Cette recension a été publiée dans le numéro d’été de Politique étrangère (n° 2/2018). Rémy Hémez propose une analyse de l’ouvrage de Terence Roehrig, Japan, South Korea, and the United States Nuclear Umbrella: Deterrence after the Cold War (Columbia University Press, 2017, 272 pages).

L’accélération des progrès de la Corée du Nord dans les domaines nucléaire (sixième essai en septembre 2017) et balistique (84 essais entre 2014 et 2017 dont, fin 2017, des missiles inter­continentaux), a remis sur le devant de la scène le débat sur la dissuasion nucléaire en Asie du Nord-Est, et plus particulièrement en Corée du Sud et au Japon. Le livre de Terence Roehrig s’inscrit dans ce contexte, et s’impose comme une synthèse complète et utile.

Professeur au Naval War College (Newport, États-Unis) et auteur de plusieurs livres sur la Corée du Sud (dont, en 2007, l’excellent From Deterrence to Engagement: The U.S. Defense Commitment to South Korea), l’auteur est un fin connaisseur des questions stratégiques en Asie orientale. Il se concentre ici sur la problématique du « parapluie nucléaire » offert par les États-Unis au Japon et à la Corée du Sud, c’est-à-dire l’engagement pris par Washington d’utiliser son arsenal nucléaire pour dissuader et, si nécessaire, répondre à une attaque contre l’un de ses deux alliés. L’auteur revient au fil des chapitres sur les théories de la dissuasion et de la dissuasion élargie, offre des perspectives historiques en rappelant l’état de ces questions pendant la guerre froide, et analyse les menaces principales que constituent la Chine et la Corée du Nord. Deux chapitres sont aussi consacrés à l’étude de la conception élargie qu’a chacun des alliés de la dissuasion.

La thèse de l’auteur est claire. Les États-Unis ont les capacités nécessaires pour tenir leur engagement. La vraie question est de savoir s’ils en ont la volonté. S’il fait peu de doutes que Washington défendrait ses deux alliés s’ils étaient attaqués, il est fort probable que la première réponse n’inclurait pas l’utilisation d’armes nucléaires. En effet, leur impact de destruction extrême, le coût de leur emploi en termes de réputation internationale pour les États-Unis, et la complexité que la contamination ajouterait à d’éventuelles opérations militaires ultérieures, restreignent fortement l’intérêt d’utiliser ces armes. De plus, dans le cas où le pays visé aurait la faculté de frapper le territoire américain, se poserait un dilemme bien connu : « Les États-Unis seraient-ils prêts à sacrifier Los Angeles pour Séoul ou Tokyo ? » Roehrig rappelle aussi que la taille et la qualité des moyens militaires conventionnels américains font qu’ils pourraient avoir des effets stratégiques comparables à ceux des armes nucléaires, leur usage étant plus crédible. Pour autant, retirer l’engagement de dissuasion élargie au profit de Tokyo et Séoul marquerait une rupture diplomatique et politique majeure peu souhaitable. Une de ses conséquences principales serait sans doute l’acquisition d’un arsenal nucléaire par le Japon et la Corée du Sud, deux pays dits « du seuil nucléaire ».

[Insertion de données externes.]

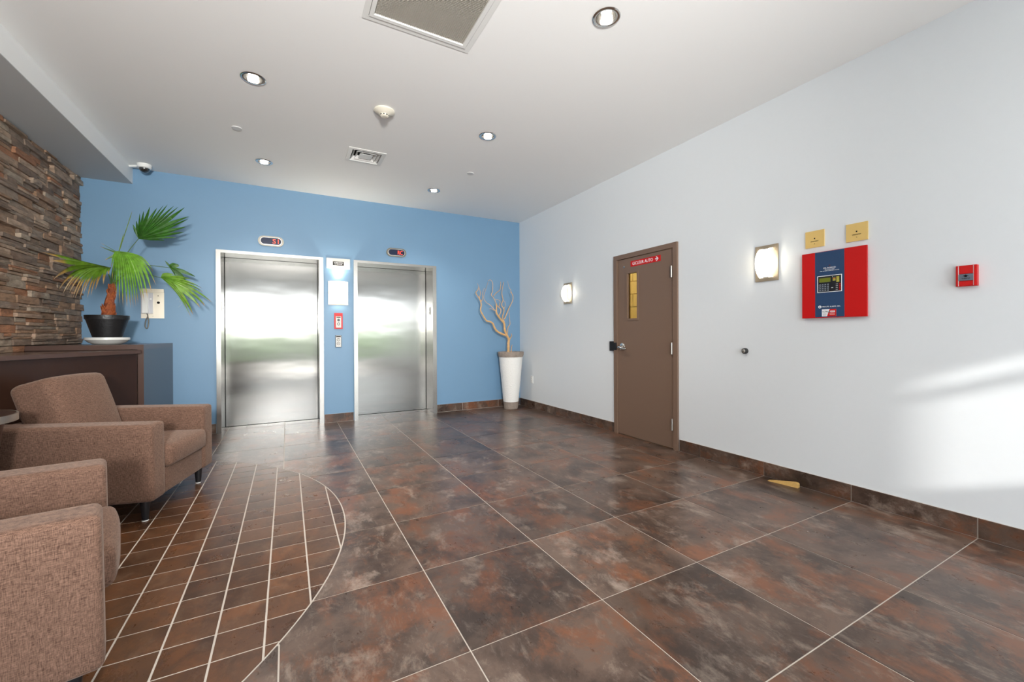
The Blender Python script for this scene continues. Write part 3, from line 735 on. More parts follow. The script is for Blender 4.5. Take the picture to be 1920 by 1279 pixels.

Ce livre aide à mettre en perspective les engagements de défense des États-Unis au profit du Japon et de la Corée du Sud. Roehrig nous offre une analyse très structurée, faisant le lien entre histoire, théorie, analyse de la menace, études de cas et stratégie. Il passionnera tous ceux qui s’intéressent aux questions de défense en Asie du Nord-Est.